Many state laws require that the will is in writing, signed by the testator, and witnessed by two witnesses. They also require that the testator is 18 or older and intend that the document is his will. Note: generally, any mark that is made with intent to adopt the will counts as a signature.
HOLOGRAPHIC WILLS
Holographic wills are unwitnessed wills. Holographic wills are valid if signed and (according to the UPC and some states) if the material portions are in the testator’s handwriting. Holographic wills are recognized by about half the states. Mention this doctrine if you see an unwitnessed will on the MEE.
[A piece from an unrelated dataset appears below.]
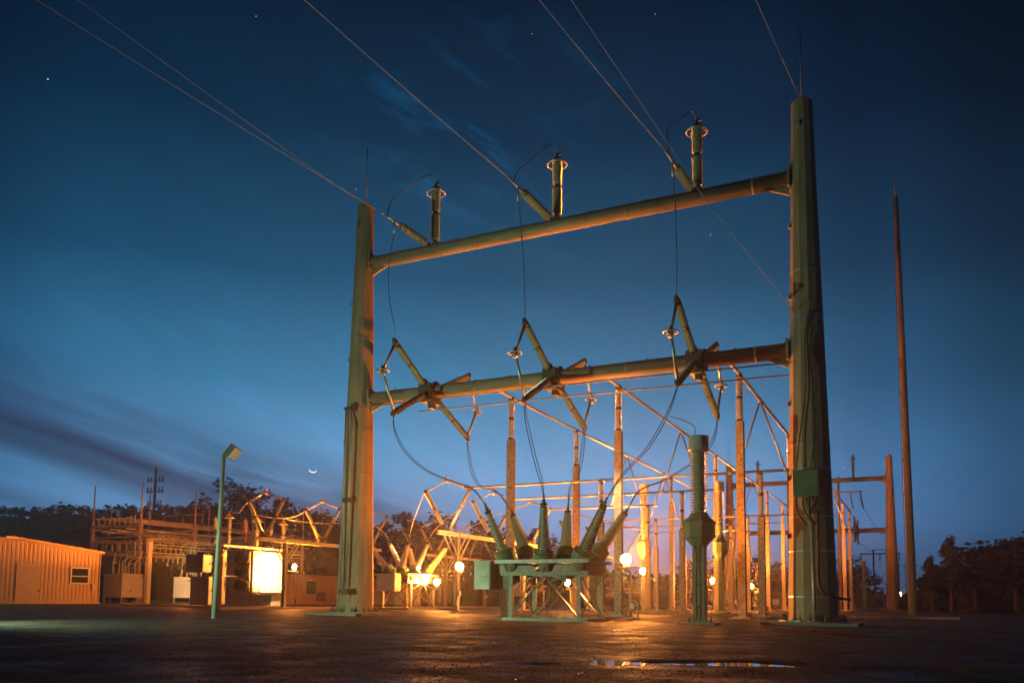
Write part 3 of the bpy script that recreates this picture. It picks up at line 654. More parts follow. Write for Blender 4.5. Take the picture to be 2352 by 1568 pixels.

INCORPORATION BY REFERENCE
A writing that is not valid as a will may be incorporated by reference into a will if the will manifests an intent to incorporate the writing and the writing is identified with reasonable certainty. This writing must exist at the time the will is executed. (The UPC and some states recognize the right of a testator to dispose of tangible personal property by a signed memorandum, whether it is prepared before or after the execution of the will, even if it does not comply with the formalities of a will.)
REVCOATION OF OF A WILL
- Revocation by physical act (e.g., by execution of a new will or by some other physical act, such as cancellation or other writings on the will): This must be done with the intent to revoke the will. The testator or someone acting at the testator’s direction and in his “conscious presence” may revoke the will.
- Dependent relative revocation: Under this doctrine, a first will isn’t revoked if a later will is found invalid. Essentially, if a testator revokes a will or bequest based on a mistaken assumption of law or fact, the revocation of the will is ineffective if it appears that the testator wouldn’t have revoked the bequest had the testator had accurate information.
- Divorce: Divorce revokes gifts in favor of a spouse. Note: there actually needs to be a divorce (or annulment)—not just a filing of divorce.
WHEN A GIFT FAILS BECAUSE THE BENEFICIARY IS NOT ALIVE
The general rule is that if a beneficiary does not survive the testator, the gift will lapse or fail and fall into the residuary. However, all states have antilapse statutes (which keep gifts in the family). Under a typical antilapse statute, if a beneficiary dies before the testator and was both related by blood to the testator within a certain degree of relationship and had issue who survived, the gift to the deceased beneficiary is saved and the beneficiary’s issue will take in lieu of the beneficiary.
SLAYER STATUTE
An individual who feloniously and intentionally kills the decedent, or who is convicted of committing abuse, neglect, or exploitation with respect to the decedent, forfeits all benefits with respect to the decedent’s estate (including an intestate share, an elective share, an omitted spouse’s or child’s share, etc.). Voluntary manslaughter is a form of a felonious and intentional killing.
- Note that if a beneficiary accidentally kills the decedent (even if it rises to involuntary manslaughter), the slayer rule does not bar a gift. Nor does it apply if the slayer murdered someone other than the decedent.
- Note: when this is tested on the MEE, generally this doctrine does not bar a gift to the slayer (usually because the killing is not felonious and intentional!).
TESTATORS MENTAL CAPACITY
A testator must have capacity to execute a will. The burden of proving that the testator lacks mental capacity rests on the contestant. A testator meets this requirement if the testator knows (1) the nature and extent of his property, (2) the persons who are the natural objects of the testator’s bounty (i.e., family members), (3) the nature of the instrument that the testator is signing, and (4) the disposition that is being made in the will.